Each line containing the word "wide" needs to be copied.

> [Dataset extract]
** BEGIN **

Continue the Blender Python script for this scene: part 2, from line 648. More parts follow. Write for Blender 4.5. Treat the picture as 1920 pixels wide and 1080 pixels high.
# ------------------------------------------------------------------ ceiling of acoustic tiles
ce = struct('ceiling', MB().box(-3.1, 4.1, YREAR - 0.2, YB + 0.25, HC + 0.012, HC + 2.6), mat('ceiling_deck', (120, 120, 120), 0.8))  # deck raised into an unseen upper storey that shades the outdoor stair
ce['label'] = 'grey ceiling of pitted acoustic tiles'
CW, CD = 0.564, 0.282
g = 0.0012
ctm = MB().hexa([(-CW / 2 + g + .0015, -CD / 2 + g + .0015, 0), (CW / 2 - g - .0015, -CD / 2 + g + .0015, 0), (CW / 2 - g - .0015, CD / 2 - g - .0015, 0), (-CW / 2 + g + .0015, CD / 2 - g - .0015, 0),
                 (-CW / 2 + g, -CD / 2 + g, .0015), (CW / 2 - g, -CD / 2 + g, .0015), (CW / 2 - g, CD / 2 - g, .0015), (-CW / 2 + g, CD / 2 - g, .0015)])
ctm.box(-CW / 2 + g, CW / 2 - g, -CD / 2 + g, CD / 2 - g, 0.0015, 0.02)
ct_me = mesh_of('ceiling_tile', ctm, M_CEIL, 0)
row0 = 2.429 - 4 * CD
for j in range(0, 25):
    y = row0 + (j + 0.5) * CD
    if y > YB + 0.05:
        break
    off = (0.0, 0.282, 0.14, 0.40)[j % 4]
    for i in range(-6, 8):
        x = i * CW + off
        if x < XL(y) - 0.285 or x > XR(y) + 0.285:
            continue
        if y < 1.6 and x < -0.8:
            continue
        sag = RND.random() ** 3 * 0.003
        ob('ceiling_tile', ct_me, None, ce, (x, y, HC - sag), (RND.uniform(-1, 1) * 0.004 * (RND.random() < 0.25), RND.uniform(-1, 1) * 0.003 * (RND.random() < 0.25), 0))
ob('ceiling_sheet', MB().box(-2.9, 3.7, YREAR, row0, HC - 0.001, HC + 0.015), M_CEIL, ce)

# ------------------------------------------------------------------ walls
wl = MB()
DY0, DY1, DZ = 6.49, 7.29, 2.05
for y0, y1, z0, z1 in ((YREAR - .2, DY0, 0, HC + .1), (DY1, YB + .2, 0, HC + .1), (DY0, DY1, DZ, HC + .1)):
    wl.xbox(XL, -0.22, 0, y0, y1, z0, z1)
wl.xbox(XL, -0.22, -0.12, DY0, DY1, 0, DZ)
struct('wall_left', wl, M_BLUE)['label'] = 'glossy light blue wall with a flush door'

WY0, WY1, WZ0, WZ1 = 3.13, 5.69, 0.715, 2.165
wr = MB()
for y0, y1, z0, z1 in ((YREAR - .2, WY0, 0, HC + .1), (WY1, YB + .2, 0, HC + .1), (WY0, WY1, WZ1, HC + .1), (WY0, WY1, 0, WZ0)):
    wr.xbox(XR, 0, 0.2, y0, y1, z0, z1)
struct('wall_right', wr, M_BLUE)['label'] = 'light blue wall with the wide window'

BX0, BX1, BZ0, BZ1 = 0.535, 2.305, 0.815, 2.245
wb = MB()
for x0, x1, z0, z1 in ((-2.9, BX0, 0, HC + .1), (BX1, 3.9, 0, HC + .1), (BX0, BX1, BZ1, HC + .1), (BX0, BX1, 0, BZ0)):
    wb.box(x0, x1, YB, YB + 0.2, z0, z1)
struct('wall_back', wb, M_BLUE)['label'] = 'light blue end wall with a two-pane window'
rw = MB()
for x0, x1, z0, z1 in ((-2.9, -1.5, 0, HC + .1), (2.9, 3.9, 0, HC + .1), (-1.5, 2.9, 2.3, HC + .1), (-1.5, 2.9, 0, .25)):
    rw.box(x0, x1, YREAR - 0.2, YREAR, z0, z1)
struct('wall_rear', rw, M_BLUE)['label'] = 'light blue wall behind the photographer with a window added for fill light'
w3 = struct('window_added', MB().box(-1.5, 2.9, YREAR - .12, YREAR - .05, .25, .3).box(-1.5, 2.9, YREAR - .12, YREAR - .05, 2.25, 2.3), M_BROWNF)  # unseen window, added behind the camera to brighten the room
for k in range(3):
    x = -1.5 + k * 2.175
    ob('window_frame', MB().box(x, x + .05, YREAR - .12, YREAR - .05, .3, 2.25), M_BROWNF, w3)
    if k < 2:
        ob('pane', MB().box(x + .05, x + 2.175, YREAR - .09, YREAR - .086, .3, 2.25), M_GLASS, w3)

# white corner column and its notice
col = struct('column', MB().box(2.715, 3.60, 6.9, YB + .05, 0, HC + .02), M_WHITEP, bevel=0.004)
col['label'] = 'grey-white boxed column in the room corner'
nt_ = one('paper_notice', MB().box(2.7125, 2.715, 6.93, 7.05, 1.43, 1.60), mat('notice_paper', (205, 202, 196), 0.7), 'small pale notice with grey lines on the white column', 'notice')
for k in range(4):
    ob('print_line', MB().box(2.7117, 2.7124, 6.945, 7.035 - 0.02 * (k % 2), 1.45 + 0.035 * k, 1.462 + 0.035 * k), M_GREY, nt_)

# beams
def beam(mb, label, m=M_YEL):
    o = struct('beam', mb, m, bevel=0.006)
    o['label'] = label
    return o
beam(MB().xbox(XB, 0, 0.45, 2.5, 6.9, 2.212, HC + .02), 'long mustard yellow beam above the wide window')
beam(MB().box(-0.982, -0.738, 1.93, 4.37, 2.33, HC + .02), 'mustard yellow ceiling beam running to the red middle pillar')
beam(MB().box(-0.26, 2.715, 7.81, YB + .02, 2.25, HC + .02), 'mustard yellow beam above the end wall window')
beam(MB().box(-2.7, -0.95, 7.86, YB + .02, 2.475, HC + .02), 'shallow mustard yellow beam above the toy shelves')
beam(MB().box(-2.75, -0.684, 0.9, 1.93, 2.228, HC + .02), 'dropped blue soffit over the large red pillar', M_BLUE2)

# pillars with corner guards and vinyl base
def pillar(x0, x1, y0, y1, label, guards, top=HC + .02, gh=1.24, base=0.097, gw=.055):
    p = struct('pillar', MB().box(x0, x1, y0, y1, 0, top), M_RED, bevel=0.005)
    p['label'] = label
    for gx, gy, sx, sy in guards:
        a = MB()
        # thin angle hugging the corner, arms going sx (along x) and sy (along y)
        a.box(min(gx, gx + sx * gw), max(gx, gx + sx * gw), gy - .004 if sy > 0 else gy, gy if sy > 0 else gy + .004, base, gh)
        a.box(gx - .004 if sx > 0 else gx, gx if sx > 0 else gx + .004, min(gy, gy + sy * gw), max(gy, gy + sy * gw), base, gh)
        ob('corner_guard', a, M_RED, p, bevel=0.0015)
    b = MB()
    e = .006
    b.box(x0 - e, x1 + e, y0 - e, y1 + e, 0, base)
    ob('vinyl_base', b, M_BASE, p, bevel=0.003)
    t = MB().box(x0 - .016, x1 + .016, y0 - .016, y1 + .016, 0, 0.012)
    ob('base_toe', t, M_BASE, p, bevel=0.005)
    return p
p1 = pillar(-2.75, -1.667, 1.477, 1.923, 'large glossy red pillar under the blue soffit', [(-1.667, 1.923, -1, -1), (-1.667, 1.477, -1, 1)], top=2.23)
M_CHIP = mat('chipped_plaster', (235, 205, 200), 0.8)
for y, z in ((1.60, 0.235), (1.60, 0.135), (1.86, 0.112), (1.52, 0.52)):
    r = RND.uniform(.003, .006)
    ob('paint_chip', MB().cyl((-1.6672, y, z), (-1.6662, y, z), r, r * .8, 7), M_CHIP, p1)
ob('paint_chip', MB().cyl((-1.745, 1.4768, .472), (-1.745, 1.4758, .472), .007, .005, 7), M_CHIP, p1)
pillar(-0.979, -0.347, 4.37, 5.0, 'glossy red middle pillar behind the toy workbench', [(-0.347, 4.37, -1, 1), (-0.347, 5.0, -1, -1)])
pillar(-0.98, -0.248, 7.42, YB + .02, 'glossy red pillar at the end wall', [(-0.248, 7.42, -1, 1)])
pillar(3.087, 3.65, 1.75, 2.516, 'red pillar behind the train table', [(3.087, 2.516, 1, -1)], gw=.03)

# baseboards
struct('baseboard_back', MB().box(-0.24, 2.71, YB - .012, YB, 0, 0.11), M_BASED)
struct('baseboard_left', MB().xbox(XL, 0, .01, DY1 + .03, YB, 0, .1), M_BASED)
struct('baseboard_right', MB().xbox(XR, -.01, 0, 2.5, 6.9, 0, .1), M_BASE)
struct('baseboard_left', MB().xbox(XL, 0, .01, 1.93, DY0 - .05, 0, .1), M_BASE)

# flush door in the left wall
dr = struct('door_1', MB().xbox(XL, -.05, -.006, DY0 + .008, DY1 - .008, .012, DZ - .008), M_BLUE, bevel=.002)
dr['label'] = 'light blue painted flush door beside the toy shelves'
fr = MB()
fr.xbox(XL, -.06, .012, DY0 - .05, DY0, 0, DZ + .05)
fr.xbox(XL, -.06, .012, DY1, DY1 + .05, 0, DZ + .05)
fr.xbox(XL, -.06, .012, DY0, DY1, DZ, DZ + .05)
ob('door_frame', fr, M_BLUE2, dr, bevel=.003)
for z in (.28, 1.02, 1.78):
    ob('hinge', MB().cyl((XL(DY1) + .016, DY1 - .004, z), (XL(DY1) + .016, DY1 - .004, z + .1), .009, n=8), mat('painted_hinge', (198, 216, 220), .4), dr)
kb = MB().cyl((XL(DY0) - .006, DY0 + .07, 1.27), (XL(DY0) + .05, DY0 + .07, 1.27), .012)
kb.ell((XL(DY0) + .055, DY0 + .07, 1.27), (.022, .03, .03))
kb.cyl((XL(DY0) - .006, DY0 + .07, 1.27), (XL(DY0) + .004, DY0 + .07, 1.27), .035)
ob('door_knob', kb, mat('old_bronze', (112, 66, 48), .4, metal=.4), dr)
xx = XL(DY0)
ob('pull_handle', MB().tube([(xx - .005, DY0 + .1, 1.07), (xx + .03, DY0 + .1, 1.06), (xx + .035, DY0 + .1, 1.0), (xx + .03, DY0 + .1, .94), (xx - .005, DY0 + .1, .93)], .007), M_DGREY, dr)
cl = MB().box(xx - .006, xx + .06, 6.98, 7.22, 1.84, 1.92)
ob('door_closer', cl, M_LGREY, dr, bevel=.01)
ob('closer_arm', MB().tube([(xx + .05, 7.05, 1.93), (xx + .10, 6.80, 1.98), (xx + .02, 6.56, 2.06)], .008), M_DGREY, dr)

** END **

> [Answer to the task]
Continue the Blender Python script for this scene: part 2, from line 648. More parts follow. Write for Blender 4.5. Treat the picture as 1920 pixels wide and 1080 pixels high.
struct('wall_right', wr, M_BLUE)['label'] = 'light blue wall with the wide window'
beam(MB().xbox(XB, 0, 0.45, 2.5, 6.9, 2.212, HC + .02), 'long mustard yellow beam above the wide window')